Implementing the Declarations
The Declaration on Forests and Land Use has raised comparisons with the New York Declaration on Forests (NYDF) in 2014, which likewise included ambitious targets to curb deforestation – specifically, halving the loss of natural forest by 2020, striving to end it by 2030. However, global deforestation rates did not slow between 2014 and 2020, and many NYDF endorsers (spanning countries, subnational governments, companies, indigenous groups, and NGOs) struggling to translate commitments into durable and effective implementation..
This time the hopes are substantially higher. The inclusion of Russia, Brazil and China in the signatories to the Glasgow Declaration are important as they represent three of the top five most forested countries in the world. The Amazon basin in Brazil has also seen high levels of deforestation during the recent years. However, there are criticisms worth considering when analysing the potential for implementation. Other notable country inclusions in the Glasgow Declaration include Papua New Guinea, Gabon and the Democratic Republic of Congo.
The New York Declaration on Forests had 39 country-level endorsers, representing approximately 40% of global forest cover; while the Glasgow Declaration has over 120 country-level signatories, representing approximately 85% of global forest cover.
In addition, the Glasgow Declaration has been accompanied by an estimated USD19 billion in related funding commitments to date across a range of interrelated and mutually reinforcing programs. The funding commitments to support the New York Declaration on Forests were not as specific in their allocation to the declaration goals, and not nearly as large in their quantum and capacity to provide resources for the implementation of program objectives.

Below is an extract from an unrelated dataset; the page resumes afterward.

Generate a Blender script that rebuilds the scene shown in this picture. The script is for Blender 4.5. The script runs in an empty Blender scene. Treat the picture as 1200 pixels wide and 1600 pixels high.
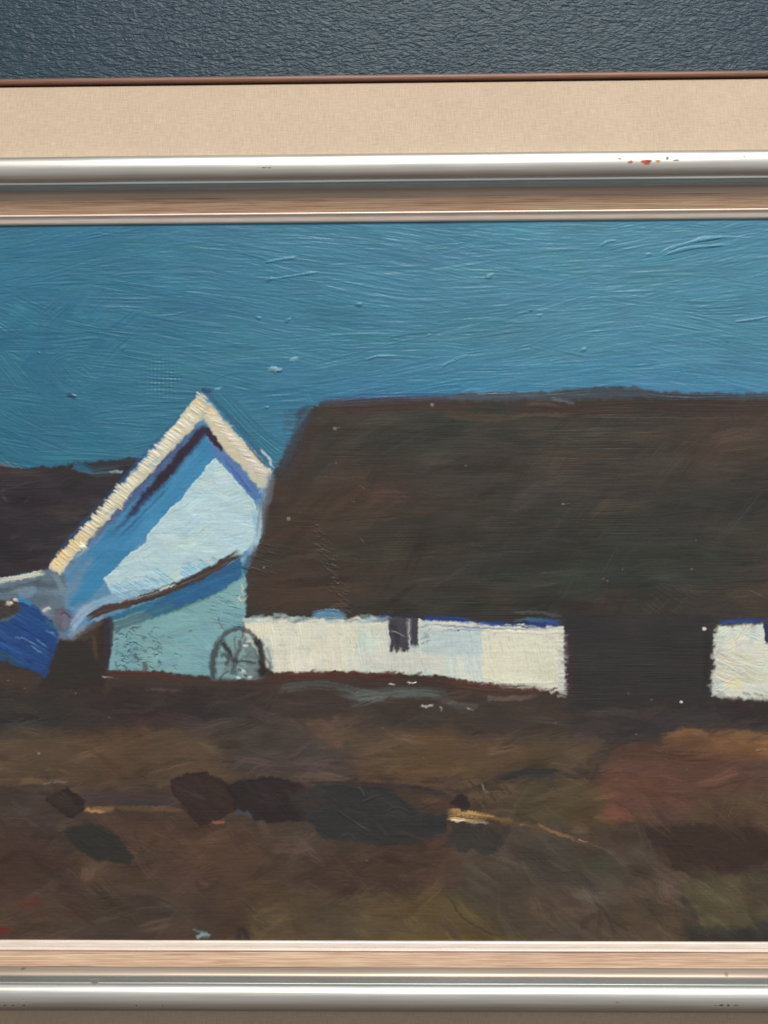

Another key driver for implementation is the increasing sense of urgency to take strong, decisive action on addressing climate change, which is expected to catalyze and underpin concerted efforts across countries and all sectors of the global economy. The Glasgow Declaration recognizes that reducing deforestation, and scaling up investments in nature-based solutions, have a vital role to play and need to be supported through international and national policy initiatives.
On this basis, there are strong reasons to hope for considerably more progress on the Glasgow Declaration goals and objectives. Key challenges include ensuring that the momentum continues beyond COP26 and overcoming the slow progress on reducing deforestation and forest loss over the past decade. Critical features of effective implementation will include strong national policy support across relevant sectors, collaboration across countries on critically needed financing and technical assistance, and direct financing to local communities that live in and depend on critical ecosystems.
Indufor fully supports the objectives of the Glasgow Declaration, and more broadly, the range of pledges and commitments focused on reducing deforestation and scaling up investments in nature-based climate solutions such as landscape restoration and sustainable forest management, particularly in partnership with Indigenous Peoples and local communities. Indufor has extensive policy and management expertise in relation to forests and land use and addressing opportunities and challenges presented by climate change. Our global team of staff look forward to supporting the international community in addressing the practical application of these global and national initiatives.